Lo and behold, the next paragraph presents the accusation, again phrased in meanspirited suggestiveness, that Hitchens’s ‘inability to offer more than the most perfunctory denunciation of Ayn Rand’s philosophy is significant’. No it isn’t. Since when do deranged philosophies like Ayn Rand’s deserve more than perfunctory denunciation and derision? There is a reason why Hitch didn’t rebut such repugnant sophistry and it is not because of a lack in his thought or ‘wild imbalance in his priorities’. It is because Ayn Rand’s reasoning does not exculpate, motivate and perpetuate suffering the way the ‘reasoning’ of religion does.

It gets more preposterous. He claims, again without even a shred of evidence, that Hitchens wasn’t able to see the ‘penetrating and insightful exploration of the mystery of transubstantiation by [Christian philosopher] Elizabeth Anscombe.
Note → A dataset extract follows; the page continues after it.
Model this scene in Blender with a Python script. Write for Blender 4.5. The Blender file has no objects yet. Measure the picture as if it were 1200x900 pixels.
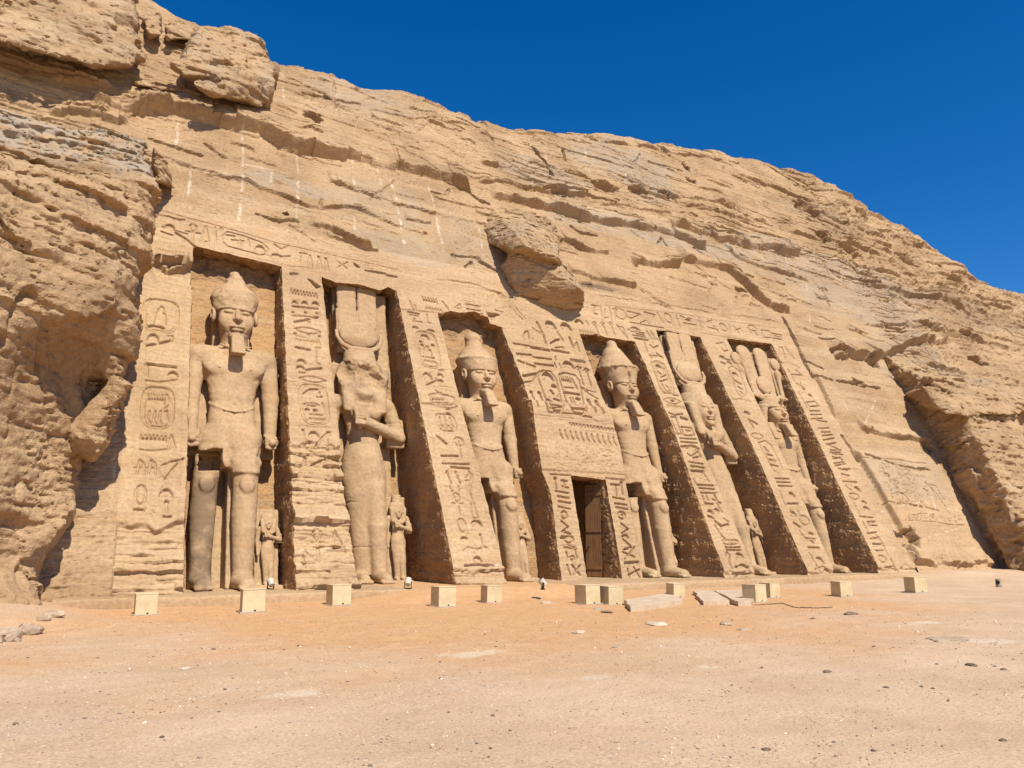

It is allegedly beyond Hitchens’s intellectual powers, which is, given Christopher’s resume, an adventurous claim. And frankly, why in the hell would Hitchens, or anyone, occupy themselves with the turning of a loaf of bread into the symbolical (pardon, real) body of Christ? Anscombe’s beautiful and ‘penetrating’ analysis doesn’t make this bronze age buncombe any more true, just like Hitchens’s rhetorical tour de force doesn’t alter the meaning of his arguments.

In yet another bewildering paragraph, the PhD-candidate continues to say that Hitchens’s sense of dignity is perverse because he refuses to pick truth over consoling lies. It’s more of the same smooth pulpit talking, really, and as vacuous as everything we’ve read before. The idea of a god figure as necessary condition for ethical behavior (compassion) is briefly invoked but of course not supported with any arguments because there exist none.

In his closing phrase, this light-weight verbal pugilist delivers yet another underhand blow by saying that for Christopher the world was a debating hall, an arena, an editorial page, a stage, while for Christians it is a gift that is ‘bewildering in its excess and perplexing in its simplicity yet undeniably precious’. Perhaps the author, who refuses to come down from his moral high horse, has never heard Hitchens saying very similar things about the bewildering beauty of the universe, the mind-boggling idea that we can see billions of years in the past or that our bodies are host to billions of fellow organisms. This vengeful Christian denies Hitchens the full extent of his own emotions by saying his world view was ‘only black and white’, and he has to do this because he himself logically depends (in fact: believes that his life depends) on a world view that is strongly authoritarian and must deny others soul and sanity. I cannot personally feel anything but disgust about such a lazy and cowardly assessment that, as I’ve sufficiently shown, is devoid of arguments.

This is empty language, comrades. I fear that such a PhD-candidate will eventually receive his doctorate and continue to fabricate the sophisms he needs in order to support his ‘faith’. We need to call this bluff and we need to make it very clear that the purported rationality of such people’s arguments is in fact a dangerous quagmire that, unlike Socrates, deceives the youth into renouncing the capacity to think for themselves.